日記など 2002年から

福祉の話題が多いです。東京都の西部・多摩地区が行動範囲です。

失われたユートピア・三重県菰野町ユーユーカイカン

京都へ行くという案もあった。それが、時間と予算の関係で四日市市の「超」スーパー銭湯健康ランド ユーユー・カイカン | 飲める天然温泉と大衆演劇」になった。ぼくらには分相応といえるけど、年頃の子どもが知らされたら一週間は親に口を利かなくなるくらいのダウングレードである。

結果的には京都なんかメじゃなかった。大宴会場にて大衆演劇が開演する午後7時から朝日が昇るまで、まわりが田んぼばかりで住民の誰も知らないうちに、建物ごとタイムスリップしている。「漂流教室」みたいに。時代は昭和で、カラオケはあった。
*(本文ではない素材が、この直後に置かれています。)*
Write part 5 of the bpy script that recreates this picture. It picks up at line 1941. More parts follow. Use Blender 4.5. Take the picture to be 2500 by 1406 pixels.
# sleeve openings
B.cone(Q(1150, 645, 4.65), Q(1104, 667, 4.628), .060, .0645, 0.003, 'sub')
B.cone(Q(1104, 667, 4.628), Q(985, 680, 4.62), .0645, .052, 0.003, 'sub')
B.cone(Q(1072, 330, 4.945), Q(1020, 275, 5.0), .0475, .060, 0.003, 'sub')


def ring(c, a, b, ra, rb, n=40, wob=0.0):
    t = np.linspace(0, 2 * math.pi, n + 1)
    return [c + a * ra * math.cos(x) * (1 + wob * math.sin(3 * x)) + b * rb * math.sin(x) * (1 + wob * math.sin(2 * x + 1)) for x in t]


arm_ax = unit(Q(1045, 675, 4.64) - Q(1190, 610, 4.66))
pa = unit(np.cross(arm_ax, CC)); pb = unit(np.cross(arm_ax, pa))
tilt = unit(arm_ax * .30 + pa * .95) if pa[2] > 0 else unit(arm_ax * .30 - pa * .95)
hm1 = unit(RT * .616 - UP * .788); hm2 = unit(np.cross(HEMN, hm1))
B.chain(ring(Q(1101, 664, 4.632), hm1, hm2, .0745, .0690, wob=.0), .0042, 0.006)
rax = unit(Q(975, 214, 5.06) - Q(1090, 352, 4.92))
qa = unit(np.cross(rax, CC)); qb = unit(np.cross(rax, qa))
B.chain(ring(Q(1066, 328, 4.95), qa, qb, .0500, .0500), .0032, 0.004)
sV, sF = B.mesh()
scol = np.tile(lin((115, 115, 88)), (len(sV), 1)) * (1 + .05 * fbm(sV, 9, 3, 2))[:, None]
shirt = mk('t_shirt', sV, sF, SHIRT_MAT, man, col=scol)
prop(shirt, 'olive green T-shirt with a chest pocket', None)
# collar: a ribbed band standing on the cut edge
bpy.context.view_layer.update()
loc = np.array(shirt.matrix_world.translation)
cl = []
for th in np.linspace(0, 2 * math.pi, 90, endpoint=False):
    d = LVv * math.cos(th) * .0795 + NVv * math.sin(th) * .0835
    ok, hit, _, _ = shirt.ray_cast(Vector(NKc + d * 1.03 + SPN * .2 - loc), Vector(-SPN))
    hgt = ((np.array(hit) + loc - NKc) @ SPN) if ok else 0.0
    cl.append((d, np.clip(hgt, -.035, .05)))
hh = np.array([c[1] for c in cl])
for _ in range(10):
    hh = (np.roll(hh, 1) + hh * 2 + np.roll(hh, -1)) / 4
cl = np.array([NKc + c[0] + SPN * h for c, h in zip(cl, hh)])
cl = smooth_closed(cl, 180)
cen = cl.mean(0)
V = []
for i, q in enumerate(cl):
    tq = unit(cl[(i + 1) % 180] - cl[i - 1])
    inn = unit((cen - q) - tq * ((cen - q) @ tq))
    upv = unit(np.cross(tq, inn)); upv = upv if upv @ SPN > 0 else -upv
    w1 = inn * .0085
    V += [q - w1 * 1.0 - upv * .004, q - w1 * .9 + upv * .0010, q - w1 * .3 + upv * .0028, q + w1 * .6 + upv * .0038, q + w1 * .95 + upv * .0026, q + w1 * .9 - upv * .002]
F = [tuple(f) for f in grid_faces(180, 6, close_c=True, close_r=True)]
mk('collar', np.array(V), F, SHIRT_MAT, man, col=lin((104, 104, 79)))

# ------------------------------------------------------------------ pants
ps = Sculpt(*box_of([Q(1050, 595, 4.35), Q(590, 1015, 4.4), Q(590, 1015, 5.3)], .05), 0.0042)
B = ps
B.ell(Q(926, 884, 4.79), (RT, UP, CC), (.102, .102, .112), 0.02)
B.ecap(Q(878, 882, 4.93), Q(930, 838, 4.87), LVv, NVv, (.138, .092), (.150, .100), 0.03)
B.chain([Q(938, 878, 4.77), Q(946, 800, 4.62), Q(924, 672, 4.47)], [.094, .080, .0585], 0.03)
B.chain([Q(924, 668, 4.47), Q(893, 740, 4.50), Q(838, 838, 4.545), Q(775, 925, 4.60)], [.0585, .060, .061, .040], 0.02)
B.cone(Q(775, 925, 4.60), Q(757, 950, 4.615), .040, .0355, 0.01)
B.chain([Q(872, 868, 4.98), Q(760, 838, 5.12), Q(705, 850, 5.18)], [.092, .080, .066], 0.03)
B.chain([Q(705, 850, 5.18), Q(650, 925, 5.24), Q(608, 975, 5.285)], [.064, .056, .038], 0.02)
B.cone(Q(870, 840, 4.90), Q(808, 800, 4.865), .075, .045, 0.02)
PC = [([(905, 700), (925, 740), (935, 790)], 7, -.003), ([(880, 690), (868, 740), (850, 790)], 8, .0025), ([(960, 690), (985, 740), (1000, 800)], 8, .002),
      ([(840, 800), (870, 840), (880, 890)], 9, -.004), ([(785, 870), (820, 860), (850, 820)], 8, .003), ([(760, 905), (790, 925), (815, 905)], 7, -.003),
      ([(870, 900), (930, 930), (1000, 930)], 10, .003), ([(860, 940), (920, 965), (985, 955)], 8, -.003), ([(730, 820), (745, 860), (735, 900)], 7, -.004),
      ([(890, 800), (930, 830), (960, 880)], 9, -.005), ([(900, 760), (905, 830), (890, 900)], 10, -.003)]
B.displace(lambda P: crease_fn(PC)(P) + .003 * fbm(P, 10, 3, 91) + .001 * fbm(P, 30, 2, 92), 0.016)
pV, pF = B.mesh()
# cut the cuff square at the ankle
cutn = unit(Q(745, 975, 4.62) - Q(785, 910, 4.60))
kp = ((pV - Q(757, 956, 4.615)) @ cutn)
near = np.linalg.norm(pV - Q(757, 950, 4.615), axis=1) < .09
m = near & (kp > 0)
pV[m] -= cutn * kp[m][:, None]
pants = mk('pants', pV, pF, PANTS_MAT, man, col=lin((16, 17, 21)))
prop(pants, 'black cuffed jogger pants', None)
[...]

朝5時にゲームセンターの床で目が覚めてレストルームに行くと、椅子も床もすきま無く人間で埋まっていたが、7時にカーテン越しの朝日で目が覚めると自分たちの他だれも居なかった。

京都は、立派だが死んだものを並べた博物館だ。ここでは「今」が昭和であり、昭和な人々が暮らしていた。ぼくらは「異物」としてそこに割り込んでいた。平成に帰りたいとも思ったけど、名残惜しさもあった。温泉も悪くなく、いい旅。僕のなかで「時間」旅行というジャンルができた。
夕方に湯ノ山温泉の名勝「蒼滝」を見て、裏道で戻るときは森の中でずいぶん暗かった。そして寒かったし、道を間違えて急斜面をはって登り、こんなところで「遭難するから戻ろう」発言まで出て、身も心も温泉に向けての準備ができていた。

四日市市郊外の田んぼの中にある。何度かそばを通りすぎた。通り沿いには無くて、田んぼを抜ける細い道を見落としてしまう。暗い水田地帯に、安っぽいネオンに包まれた全貌が現れてくるゴージャスさと「寒さ」は、実家四国のパチンコ屋に似ているが、その比ではない。300台入る駐車場が満車だ。白線外にどんどんあふれている。どんな楽しいことが待っているんだろう。

翌朝、駐車場に出ると夜は気づかなかったが「鯉のぼり」が吊られていた。相当な数だ。風が無くてブラーと垂れ下がっているだけ。繰り返すけど、朝日が出ると皆消えてしまう。ネオンが消え古びた建物のヒビが目立つ。もう少し早く来れば「千と千尋」の「日暮れの湯屋開店」シーンを見られた。

入館料は1,600円で馬鹿高い。それでも人が押し寄せる魅力がある。売りは順番に、源泉かけ流し温泉、毎日大衆演劇を上演、ダンスホール、そしてビンゴ大会もある。おみやげ屋さんとゲームセンターは分かるけど、なんでエリンギとか柿を一カゴいくらで売っているんだろう。八百屋もあれば電器屋もあって、炊飯器や洗濯機が台の上に積まれている。←じつは月2回の大ビンゴゲーム大会の景品でした。そのときは「ここならぜんぜん有り得る」と思ってた。

化粧品の実演販売、マッサージ機の試用会、どこもすごい人だかりだ。とりあえず何か食べたくて食堂兼宴会場に行くが満員で入れない。入り口に行列、列にもなってない、大勢が詰め掛けて中をのぞき込んでいる。はやくも、疲れたウンザリという感じになる。

入場券の通し番号でビンゴゲームをやっているらしい。人だかりは結果を見ているだけかと思って中に入ろうとすると、えらく怒られた。怒られる前に、小さい体育館くらいある宴会場を埋め尽くす群集を見て、いろんなことを諦めた(定員300人らしい馬鹿)。ゲーセンの横の机に座ってやっと一息つく。